Taras Szmagala

Taras Szmagala

Midge and Taras Szmagala
Midge and Taras Szmagala

Taras Gregory Szmagala, Sr. was born in Cleveland, Ohio in 1933. The son of Ukrainian immigrants Dmytro and Bronislawa Szmagala, Taras (known as “Tary”) grew up immersed in Cleveland’s rich Ukrainian-American community. He graduated from John Marshall High School, and went on to receive his undergraduate degree from Allegheny College and a masters degree in education from John Carroll University.

A lifelong Cleveland resident, Tary took on leadership roles within the national Ukrainian-American community at a young age, serving as President of the Ukrainian Youth League of North America in the 1950’s. He then followed in his father’s footsteps by serving 24 years as a member of the board of the Ukrainian National Association (“UNA”), the largest Ukrainian fraternal benefit society in the United States. It was through his involvement with the UNA that he met his future wife, Katherine (“Midge”) Herman of New Jersey; Tary and Midge married in Cleveland in 1959. More recently, Tary was active with the Ukrainian Museum-Archives in Cleveland, serving on the board, as board chair and as executive director for many years.

Tary’s civic involvement has not been limited to the Ukrainian-American community, however. He started his career with Republic Steel, and then became an educator and administrator in the Parma City School System. During those years, he caught the political bug – he volunteered with Sen. Robert Taft, Jr.’s successful Senate campaign in 1964, and Richard Nixon’s successful Presidential campaign in 1968. In March, 1971, he joined Sen. Taft’s staff as his Cleveland office director. Shortly thereafter, Sen. Taft loaned Tary to the Nixon 1972 re-election campaign, where Tary served as the national director of the campaign’s Nationalities Committee.


After Sen. Taft’s loss to Howard Metzenbaum in 1976, Tary joined the Greater Cleveland Regional Transit Authority as its director of government affairs. He went on to spend more than 30 years with the GCRTA in a variety of roles, including Acting General Manager, having retired as the director of External Affairs. During his tenure, Tary was a tireless advocate for both GCRTA and the City of Cleveland both at the Statehouse and on Capitol Hill.

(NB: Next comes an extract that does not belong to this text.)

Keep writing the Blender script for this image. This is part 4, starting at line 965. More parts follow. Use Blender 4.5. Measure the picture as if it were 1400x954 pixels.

Throughout his professional life, Tary never stopped being involved with Ukraine and the Ukrainian-American community. And it was a friendship that Tary made during the Nixon years that allowed him to play a role in the U.S. recognition of Ukrainian independence. After Ukraine declared its independence from the U.S.S.R. in 1991, Tary called the former chair of the 1972 Republican Platform Committee – President George H.W. Bush – to ask that he and other Ukrainian community leaders be able to share their views on the importance of Ukrainian independence. Formal U.S. recognition followed shortly after that meeting.

Tary also had the honor of representing the Ukrainian-American community at the 1991 dedication of the memorial to the victims of Babyn Yar in Ukraine.

Tary and his wife Midge live in Bentleyville, OH, next door to their son, Taras Jr., daughter in law Helen Jarem, and grandson Gregory.